***** Data for this exercise *****

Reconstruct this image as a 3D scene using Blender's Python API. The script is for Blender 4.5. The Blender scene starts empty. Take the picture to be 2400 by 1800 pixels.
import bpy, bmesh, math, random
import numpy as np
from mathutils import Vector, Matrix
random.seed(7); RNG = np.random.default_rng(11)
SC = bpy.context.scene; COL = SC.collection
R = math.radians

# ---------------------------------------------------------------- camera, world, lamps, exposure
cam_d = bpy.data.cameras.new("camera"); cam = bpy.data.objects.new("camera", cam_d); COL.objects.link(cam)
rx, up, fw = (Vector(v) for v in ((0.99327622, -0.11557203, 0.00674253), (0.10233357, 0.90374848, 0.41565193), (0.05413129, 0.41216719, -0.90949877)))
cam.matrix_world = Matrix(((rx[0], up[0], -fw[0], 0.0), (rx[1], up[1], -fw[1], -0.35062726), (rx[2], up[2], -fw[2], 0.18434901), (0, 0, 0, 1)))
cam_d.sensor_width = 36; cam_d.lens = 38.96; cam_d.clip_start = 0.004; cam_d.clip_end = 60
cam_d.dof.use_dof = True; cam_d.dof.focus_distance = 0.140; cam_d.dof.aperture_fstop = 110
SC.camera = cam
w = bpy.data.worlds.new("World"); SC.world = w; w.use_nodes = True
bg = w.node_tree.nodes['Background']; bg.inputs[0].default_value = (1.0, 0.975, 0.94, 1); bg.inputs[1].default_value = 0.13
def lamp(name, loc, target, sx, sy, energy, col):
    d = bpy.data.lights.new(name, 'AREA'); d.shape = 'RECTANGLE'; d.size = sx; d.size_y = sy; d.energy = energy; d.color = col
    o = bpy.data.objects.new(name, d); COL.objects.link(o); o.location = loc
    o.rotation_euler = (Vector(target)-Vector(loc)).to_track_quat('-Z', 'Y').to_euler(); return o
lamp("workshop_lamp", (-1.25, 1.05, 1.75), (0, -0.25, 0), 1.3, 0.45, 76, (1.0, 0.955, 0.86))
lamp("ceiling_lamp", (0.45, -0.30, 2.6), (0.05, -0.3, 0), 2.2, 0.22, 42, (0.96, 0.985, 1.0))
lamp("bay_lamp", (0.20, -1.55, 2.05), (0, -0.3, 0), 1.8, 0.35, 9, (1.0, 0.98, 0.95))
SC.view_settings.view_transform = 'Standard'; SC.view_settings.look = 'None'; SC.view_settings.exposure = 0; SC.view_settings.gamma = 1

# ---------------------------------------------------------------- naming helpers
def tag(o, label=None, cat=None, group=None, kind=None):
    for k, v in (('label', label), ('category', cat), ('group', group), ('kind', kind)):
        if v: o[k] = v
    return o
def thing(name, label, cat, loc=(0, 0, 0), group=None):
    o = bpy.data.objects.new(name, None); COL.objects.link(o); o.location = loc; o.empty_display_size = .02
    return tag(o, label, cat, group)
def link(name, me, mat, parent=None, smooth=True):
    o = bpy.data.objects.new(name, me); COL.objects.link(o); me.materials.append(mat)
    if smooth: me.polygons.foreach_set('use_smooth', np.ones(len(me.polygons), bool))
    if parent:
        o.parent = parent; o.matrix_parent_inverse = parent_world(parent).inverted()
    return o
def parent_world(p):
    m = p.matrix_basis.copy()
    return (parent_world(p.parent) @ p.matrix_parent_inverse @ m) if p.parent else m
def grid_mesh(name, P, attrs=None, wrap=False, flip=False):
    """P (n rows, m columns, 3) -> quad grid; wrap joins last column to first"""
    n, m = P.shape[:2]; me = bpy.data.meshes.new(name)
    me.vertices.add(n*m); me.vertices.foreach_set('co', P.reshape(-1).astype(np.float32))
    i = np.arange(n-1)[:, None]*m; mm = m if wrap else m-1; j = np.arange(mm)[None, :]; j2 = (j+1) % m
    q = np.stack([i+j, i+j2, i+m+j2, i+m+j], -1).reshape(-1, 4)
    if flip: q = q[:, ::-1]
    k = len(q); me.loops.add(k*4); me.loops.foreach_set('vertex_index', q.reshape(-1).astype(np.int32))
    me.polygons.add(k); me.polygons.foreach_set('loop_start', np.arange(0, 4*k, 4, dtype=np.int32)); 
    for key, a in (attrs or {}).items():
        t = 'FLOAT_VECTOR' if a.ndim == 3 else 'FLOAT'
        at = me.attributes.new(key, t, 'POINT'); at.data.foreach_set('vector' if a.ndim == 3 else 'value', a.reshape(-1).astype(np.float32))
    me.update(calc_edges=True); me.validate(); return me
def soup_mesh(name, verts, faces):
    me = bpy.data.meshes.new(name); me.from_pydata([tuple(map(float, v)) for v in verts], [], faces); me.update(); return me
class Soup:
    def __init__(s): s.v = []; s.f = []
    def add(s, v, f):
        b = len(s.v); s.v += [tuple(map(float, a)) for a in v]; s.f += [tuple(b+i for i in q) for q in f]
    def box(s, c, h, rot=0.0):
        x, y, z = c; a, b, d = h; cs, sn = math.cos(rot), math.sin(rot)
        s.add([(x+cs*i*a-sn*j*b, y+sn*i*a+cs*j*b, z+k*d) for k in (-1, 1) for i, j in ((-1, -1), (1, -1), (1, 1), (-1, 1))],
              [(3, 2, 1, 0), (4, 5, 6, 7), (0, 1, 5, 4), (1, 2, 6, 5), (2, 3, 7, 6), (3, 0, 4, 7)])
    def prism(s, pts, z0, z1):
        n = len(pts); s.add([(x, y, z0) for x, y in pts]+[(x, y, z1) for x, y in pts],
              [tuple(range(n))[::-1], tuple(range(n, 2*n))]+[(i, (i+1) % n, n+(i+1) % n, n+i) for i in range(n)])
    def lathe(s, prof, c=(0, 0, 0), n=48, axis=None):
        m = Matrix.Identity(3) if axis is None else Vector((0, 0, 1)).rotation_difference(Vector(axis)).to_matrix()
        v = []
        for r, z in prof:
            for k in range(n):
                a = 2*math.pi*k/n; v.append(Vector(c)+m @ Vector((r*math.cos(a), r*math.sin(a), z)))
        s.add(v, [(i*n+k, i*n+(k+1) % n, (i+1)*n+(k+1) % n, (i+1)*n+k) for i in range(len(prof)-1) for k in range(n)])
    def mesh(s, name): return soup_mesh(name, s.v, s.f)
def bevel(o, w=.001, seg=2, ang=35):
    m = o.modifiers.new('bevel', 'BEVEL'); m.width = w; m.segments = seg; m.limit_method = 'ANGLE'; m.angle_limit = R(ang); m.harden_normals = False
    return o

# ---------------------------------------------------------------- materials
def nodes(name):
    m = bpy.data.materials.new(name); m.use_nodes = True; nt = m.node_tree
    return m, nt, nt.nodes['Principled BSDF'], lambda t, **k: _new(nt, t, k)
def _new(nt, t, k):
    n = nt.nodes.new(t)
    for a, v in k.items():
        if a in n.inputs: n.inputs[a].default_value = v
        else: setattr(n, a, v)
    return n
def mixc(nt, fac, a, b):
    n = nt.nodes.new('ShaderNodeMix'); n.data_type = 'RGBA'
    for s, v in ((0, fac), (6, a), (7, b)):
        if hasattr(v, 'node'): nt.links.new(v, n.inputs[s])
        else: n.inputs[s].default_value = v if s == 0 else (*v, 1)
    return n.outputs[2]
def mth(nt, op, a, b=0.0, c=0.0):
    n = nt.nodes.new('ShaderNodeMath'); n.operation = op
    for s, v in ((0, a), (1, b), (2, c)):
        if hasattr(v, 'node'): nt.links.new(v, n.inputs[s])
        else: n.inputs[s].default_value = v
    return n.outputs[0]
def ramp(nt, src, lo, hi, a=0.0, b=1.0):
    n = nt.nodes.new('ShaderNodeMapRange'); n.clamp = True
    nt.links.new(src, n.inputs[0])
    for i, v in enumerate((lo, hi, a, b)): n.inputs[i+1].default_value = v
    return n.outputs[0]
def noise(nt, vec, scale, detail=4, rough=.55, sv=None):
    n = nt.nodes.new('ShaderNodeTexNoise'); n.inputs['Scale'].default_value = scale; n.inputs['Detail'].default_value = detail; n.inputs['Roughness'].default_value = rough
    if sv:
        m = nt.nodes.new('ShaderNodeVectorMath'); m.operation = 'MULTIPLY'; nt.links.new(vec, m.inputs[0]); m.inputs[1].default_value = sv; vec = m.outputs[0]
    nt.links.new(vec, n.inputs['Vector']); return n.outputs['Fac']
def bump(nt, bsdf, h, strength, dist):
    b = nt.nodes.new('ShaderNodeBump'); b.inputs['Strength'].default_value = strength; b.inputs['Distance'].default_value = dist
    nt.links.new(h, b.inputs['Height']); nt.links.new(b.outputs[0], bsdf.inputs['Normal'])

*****
***** Data for this exercise *****

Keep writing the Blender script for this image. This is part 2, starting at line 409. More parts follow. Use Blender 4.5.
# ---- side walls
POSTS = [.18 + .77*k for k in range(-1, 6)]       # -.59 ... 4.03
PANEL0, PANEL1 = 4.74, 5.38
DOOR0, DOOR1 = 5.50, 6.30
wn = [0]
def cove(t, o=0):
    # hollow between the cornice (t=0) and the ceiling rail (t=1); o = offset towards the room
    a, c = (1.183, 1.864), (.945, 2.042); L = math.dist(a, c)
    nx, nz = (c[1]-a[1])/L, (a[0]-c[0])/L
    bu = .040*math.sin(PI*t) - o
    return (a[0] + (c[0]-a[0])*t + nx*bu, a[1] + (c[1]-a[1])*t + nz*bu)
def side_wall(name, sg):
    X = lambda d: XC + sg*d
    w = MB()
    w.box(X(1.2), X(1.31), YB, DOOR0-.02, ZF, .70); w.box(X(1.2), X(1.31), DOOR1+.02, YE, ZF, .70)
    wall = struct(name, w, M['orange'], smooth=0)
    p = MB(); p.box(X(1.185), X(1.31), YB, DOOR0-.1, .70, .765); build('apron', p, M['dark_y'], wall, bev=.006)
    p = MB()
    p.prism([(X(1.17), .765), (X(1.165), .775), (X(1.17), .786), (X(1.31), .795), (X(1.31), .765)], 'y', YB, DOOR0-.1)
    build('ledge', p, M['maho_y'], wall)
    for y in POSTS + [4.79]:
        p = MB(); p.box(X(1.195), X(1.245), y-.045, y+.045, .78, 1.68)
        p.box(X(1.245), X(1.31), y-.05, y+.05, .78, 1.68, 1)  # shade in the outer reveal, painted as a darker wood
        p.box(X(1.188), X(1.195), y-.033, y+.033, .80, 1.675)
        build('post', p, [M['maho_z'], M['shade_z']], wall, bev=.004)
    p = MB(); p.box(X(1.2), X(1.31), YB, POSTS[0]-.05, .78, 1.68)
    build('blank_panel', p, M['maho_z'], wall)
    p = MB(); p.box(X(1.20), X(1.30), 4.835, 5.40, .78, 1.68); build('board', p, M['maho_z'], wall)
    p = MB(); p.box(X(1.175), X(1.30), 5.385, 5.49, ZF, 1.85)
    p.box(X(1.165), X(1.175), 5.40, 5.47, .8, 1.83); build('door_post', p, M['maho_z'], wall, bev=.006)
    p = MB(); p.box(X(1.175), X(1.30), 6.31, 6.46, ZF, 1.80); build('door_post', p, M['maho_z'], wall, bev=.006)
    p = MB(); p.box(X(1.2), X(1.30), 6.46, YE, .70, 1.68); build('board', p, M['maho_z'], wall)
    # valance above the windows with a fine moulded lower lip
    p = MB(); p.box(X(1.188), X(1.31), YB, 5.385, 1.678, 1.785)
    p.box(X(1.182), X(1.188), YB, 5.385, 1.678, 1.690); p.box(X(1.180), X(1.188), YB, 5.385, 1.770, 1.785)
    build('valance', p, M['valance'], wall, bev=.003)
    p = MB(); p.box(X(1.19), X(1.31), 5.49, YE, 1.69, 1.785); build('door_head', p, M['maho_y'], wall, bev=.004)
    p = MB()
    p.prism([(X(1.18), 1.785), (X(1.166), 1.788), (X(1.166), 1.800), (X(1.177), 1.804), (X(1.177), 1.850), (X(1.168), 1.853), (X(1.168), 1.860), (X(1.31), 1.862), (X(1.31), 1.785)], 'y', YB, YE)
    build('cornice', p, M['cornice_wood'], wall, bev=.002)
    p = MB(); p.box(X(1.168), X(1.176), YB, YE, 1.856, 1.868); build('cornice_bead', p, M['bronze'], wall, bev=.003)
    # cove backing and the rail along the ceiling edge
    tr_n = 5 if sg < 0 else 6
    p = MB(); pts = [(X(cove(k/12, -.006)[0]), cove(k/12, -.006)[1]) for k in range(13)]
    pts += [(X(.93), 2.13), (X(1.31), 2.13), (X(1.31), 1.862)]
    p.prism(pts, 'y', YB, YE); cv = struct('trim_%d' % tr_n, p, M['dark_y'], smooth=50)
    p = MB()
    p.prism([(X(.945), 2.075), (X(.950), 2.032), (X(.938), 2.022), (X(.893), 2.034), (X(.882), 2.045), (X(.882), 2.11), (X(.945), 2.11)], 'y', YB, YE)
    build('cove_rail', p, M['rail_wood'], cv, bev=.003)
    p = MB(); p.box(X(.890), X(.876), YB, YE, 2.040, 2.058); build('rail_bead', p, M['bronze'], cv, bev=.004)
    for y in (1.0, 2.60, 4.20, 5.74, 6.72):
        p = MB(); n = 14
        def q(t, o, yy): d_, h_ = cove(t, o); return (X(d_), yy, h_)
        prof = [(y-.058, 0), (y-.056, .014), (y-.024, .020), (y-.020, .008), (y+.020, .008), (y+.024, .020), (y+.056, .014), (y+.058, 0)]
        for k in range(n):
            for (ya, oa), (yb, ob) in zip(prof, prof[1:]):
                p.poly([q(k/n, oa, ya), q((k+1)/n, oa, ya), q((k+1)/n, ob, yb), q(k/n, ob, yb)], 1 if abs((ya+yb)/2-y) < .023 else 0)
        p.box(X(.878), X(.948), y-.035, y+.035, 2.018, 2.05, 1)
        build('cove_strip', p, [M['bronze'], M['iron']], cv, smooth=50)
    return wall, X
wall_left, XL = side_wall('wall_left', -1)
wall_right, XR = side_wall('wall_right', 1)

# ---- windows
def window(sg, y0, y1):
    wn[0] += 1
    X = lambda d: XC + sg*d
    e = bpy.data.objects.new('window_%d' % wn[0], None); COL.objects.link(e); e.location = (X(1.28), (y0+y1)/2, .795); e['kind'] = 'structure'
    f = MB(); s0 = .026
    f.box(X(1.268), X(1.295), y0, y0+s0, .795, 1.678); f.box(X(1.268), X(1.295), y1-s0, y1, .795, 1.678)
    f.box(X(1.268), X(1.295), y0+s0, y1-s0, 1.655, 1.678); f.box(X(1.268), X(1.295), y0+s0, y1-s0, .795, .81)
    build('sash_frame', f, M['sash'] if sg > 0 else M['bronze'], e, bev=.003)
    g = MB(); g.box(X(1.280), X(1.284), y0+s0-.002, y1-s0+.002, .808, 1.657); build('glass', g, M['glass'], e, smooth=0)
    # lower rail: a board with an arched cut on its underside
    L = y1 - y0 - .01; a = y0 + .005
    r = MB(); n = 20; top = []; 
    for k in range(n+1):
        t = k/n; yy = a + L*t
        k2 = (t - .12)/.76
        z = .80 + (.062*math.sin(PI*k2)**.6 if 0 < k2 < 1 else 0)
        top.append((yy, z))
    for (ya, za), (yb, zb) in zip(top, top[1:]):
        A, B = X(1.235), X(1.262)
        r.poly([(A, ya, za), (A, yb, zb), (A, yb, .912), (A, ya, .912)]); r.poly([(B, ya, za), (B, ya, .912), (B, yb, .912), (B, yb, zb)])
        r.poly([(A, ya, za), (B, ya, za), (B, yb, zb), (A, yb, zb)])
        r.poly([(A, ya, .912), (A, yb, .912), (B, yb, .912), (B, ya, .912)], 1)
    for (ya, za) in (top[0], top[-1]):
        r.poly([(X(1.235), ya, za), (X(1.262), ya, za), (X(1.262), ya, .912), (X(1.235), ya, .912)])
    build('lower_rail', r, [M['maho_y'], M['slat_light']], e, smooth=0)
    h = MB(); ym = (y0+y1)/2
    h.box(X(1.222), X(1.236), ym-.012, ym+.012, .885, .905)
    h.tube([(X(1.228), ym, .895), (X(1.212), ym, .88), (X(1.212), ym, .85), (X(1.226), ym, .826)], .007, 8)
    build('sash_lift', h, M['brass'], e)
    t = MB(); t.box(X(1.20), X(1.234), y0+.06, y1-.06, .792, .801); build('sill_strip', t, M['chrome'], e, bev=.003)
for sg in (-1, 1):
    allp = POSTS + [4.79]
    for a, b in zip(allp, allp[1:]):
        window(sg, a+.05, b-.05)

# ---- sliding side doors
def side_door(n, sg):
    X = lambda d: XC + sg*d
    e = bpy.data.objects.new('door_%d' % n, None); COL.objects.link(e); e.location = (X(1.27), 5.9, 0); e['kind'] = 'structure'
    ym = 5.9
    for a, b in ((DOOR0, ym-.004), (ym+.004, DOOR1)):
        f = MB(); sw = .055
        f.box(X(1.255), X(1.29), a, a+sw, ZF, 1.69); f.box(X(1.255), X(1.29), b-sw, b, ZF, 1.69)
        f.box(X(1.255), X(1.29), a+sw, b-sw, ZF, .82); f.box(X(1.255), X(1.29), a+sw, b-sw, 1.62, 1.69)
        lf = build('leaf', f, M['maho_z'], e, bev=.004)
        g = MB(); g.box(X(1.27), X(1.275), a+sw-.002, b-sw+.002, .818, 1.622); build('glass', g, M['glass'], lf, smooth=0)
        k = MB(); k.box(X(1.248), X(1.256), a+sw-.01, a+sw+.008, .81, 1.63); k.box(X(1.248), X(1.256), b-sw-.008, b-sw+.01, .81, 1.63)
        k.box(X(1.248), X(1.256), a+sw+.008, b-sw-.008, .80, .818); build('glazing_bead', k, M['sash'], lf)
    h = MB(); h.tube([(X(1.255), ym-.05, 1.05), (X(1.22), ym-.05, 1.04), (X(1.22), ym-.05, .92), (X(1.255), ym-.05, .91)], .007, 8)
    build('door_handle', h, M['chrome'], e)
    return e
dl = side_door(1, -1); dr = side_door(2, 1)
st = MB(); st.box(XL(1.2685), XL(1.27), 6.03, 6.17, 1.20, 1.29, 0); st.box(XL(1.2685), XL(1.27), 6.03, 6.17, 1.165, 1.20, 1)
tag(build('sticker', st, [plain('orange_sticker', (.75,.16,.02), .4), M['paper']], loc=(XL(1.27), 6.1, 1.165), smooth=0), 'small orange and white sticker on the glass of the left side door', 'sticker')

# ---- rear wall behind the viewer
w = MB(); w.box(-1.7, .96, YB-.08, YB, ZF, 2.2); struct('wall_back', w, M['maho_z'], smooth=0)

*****

## Objective
Nothing beyond the required lines should be retyped: start with the line that contains "Reconstruct this image" and finish with the line that contains "SC.view_settings.view_transform = 'Standard';".

## Output below
Reconstruct this image as a 3D scene using Blender's Python API. The script is for Blender 4.5. The Blender scene starts empty. Take the picture to be 2400 by 1800 pixels.
import bpy, bmesh, math, random
import numpy as np
from mathutils import Vector, Matrix
random.seed(7); RNG = np.random.default_rng(11)
SC = bpy.context.scene; COL = SC.collection
R = math.radians

# ---------------------------------------------------------------- camera, world, lamps, exposure
cam_d = bpy.data.cameras.new("camera"); cam = bpy.data.objects.new("camera", cam_d); COL.objects.link(cam)
rx, up, fw = (Vector(v) for v in ((0.99327622, -0.11557203, 0.00674253), (0.10233357, 0.90374848, 0.41565193), (0.05413129, 0.41216719, -0.90949877)))
cam.matrix_world = Matrix(((rx[0], up[0], -fw[0], 0.0), (rx[1], up[1], -fw[1], -0.35062726), (rx[2], up[2], -fw[2], 0.18434901), (0, 0, 0, 1)))
cam_d.sensor_width = 36; cam_d.lens = 38.96; cam_d.clip_start = 0.004; cam_d.clip_end = 60
cam_d.dof.use_dof = True; cam_d.dof.focus_distance = 0.140; cam_d.dof.aperture_fstop = 110
SC.camera = cam
w = bpy.data.worlds.new("World"); SC.world = w; w.use_nodes = True
bg = w.node_tree.nodes['Background']; bg.inputs[0].default_value = (1.0, 0.975, 0.94, 1); bg.inputs[1].default_value = 0.13
def lamp(name, loc, target, sx, sy, energy, col):
    d = bpy.data.lights.new(name, 'AREA'); d.shape = 'RECTANGLE'; d.size = sx; d.size_y = sy; d.energy = energy; d.color = col
    o = bpy.data.objects.new(name, d); COL.objects.link(o); o.location = loc
    o.rotation_euler = (Vector(target)-Vector(loc)).to_track_quat('-Z', 'Y').to_euler(); return o
lamp("workshop_lamp", (-1.25, 1.05, 1.75), (0, -0.25, 0), 1.3, 0.45, 76, (1.0, 0.955, 0.86))
lamp("ceiling_lamp", (0.45, -0.30, 2.6), (0.05, -0.3, 0), 2.2, 0.22, 42, (0.96, 0.985, 1.0))
lamp("bay_lamp", (0.20, -1.55, 2.05), (0, -0.3, 0), 1.8, 0.35, 9, (1.0, 0.98, 0.95))
SC.view_settings.view_transform = 'Standard'; SC.view_settings.look = 'None'; SC.view_settings.exposure = 0; SC.view_settings.gamma = 1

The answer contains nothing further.